Brief: Leaving the pictures out, print the lines from the first line of the listing through the line containing "F, CX, CY, CAMZ", exactly as they read, and no others.

------ Given material ------

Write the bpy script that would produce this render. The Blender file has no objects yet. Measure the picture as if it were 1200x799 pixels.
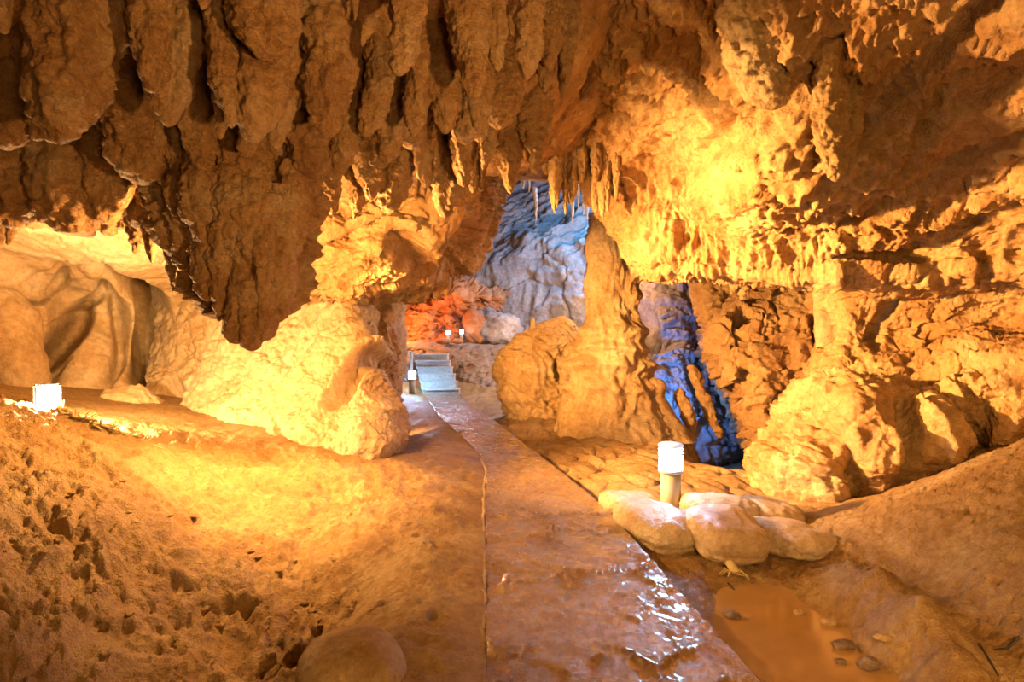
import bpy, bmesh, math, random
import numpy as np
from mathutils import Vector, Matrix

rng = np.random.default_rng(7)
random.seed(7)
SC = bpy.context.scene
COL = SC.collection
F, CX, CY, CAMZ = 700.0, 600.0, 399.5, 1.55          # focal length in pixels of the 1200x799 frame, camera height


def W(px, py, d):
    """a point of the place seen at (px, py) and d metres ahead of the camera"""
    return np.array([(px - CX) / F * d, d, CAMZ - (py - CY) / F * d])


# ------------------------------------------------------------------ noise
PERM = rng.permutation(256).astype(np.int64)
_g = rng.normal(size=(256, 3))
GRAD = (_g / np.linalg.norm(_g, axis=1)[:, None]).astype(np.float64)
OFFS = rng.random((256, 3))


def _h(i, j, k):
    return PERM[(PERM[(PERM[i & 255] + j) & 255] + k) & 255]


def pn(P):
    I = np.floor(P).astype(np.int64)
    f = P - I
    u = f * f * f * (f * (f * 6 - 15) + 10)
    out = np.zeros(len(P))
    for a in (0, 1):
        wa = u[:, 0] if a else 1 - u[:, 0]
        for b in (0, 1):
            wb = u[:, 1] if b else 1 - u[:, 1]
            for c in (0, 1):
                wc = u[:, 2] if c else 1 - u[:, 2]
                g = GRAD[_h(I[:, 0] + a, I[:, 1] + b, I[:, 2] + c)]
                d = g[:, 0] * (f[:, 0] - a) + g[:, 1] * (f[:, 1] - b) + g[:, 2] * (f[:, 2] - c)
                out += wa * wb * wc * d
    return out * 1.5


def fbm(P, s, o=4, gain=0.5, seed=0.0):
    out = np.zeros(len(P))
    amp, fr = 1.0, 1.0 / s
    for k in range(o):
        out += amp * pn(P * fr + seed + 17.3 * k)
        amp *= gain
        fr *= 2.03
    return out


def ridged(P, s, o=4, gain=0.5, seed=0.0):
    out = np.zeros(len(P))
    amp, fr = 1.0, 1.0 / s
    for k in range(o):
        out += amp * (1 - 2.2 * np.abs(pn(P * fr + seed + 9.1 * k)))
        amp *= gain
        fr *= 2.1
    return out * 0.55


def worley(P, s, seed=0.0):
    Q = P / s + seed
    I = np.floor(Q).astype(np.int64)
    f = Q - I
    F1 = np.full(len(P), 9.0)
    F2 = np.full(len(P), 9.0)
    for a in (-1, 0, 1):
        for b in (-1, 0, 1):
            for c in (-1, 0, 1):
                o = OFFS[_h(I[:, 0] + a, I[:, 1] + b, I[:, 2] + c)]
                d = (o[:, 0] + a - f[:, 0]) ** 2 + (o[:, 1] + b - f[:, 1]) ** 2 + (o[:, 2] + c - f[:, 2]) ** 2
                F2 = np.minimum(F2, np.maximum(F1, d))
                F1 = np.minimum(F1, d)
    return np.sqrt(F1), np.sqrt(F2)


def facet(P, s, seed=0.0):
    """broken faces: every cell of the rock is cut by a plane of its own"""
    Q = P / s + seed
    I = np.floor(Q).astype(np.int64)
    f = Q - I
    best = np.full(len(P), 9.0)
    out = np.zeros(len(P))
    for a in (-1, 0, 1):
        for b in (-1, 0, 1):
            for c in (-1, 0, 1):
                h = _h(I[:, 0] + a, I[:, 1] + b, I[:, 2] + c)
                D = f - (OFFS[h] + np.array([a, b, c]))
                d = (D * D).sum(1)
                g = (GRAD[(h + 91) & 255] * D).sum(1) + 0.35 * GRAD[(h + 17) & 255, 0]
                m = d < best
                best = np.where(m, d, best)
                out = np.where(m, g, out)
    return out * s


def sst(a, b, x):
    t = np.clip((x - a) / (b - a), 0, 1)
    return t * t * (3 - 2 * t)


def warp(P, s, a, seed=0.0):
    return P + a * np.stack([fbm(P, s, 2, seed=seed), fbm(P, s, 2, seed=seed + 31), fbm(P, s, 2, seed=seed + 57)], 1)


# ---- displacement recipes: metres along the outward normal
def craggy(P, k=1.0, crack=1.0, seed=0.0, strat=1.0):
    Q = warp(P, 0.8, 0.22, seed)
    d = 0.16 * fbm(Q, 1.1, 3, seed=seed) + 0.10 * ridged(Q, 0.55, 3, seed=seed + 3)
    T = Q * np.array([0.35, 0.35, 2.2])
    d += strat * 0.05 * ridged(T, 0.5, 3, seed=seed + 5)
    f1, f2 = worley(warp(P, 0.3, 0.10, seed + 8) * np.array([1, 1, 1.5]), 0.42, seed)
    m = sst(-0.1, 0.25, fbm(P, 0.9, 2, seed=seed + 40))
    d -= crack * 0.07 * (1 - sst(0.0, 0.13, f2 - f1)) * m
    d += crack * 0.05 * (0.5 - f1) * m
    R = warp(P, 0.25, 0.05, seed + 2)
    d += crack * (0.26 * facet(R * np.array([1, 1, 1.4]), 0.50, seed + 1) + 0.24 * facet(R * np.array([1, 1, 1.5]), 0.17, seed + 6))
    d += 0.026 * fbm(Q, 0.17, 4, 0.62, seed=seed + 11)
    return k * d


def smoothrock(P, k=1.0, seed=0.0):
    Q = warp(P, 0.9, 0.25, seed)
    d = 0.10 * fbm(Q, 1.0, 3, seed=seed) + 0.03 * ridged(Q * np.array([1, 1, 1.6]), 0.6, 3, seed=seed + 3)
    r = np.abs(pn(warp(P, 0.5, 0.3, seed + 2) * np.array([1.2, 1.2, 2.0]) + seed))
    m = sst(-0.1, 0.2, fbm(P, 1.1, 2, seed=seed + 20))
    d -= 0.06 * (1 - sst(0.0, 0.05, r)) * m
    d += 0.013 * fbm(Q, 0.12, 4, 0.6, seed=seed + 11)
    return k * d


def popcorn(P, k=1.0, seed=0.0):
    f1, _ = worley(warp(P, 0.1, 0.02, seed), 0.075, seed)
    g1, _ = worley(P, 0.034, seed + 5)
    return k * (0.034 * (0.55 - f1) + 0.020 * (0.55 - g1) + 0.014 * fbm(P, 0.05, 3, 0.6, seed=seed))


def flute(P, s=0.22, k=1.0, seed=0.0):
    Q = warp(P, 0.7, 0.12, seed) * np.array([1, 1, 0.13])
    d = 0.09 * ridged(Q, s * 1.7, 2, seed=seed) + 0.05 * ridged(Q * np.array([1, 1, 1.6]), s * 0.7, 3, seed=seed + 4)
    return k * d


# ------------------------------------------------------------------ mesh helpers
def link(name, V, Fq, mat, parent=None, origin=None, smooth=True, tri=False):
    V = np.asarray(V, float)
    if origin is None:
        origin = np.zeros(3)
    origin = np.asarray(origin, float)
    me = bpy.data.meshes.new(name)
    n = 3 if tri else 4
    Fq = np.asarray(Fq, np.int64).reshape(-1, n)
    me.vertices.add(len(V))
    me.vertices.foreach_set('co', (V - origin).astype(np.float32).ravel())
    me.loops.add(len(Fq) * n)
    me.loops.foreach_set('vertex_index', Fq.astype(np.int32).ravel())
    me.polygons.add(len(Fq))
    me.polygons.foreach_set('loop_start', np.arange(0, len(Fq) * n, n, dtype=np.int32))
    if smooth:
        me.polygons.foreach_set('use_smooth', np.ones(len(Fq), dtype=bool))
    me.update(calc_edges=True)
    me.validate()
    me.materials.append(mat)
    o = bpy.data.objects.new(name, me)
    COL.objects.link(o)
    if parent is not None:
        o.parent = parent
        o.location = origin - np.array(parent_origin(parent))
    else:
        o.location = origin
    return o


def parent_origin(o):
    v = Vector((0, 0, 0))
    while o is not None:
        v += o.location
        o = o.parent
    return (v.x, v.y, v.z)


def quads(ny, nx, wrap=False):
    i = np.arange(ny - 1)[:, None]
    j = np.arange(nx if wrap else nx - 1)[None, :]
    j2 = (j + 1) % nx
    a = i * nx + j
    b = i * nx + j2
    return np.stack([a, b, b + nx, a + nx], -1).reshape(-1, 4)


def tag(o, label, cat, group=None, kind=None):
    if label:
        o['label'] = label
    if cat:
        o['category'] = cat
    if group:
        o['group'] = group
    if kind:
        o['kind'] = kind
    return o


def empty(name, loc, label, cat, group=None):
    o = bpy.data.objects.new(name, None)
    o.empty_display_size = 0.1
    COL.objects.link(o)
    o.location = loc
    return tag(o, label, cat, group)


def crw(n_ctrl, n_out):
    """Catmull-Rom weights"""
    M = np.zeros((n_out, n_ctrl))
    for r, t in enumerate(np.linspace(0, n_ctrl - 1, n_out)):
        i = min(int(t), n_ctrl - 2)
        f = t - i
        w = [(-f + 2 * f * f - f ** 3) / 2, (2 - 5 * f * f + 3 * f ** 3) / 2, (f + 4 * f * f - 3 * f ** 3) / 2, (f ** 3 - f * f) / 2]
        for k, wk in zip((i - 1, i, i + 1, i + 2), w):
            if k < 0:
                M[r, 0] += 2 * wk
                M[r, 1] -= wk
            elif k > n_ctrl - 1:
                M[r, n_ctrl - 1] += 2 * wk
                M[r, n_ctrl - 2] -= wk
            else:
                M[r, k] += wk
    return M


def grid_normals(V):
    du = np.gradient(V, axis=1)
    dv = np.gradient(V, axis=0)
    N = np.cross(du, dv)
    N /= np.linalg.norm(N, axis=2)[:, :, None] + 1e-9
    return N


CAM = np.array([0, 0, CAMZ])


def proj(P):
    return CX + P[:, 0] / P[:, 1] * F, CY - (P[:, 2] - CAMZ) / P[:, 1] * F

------

Full response:
Write the bpy script that would produce this render. The Blender file has no objects yet. Measure the picture as if it were 1200x799 pixels.
import bpy, bmesh, math, random
import numpy as np
from mathutils import Vector, Matrix

rng = np.random.default_rng(7)
random.seed(7)
SC = bpy.context.scene
COL = SC.collection
F, CX, CY, CAMZ = 700.0, 600.0, 399.5, 1.55          # focal length in pixels of the 1200x799 frame, camera height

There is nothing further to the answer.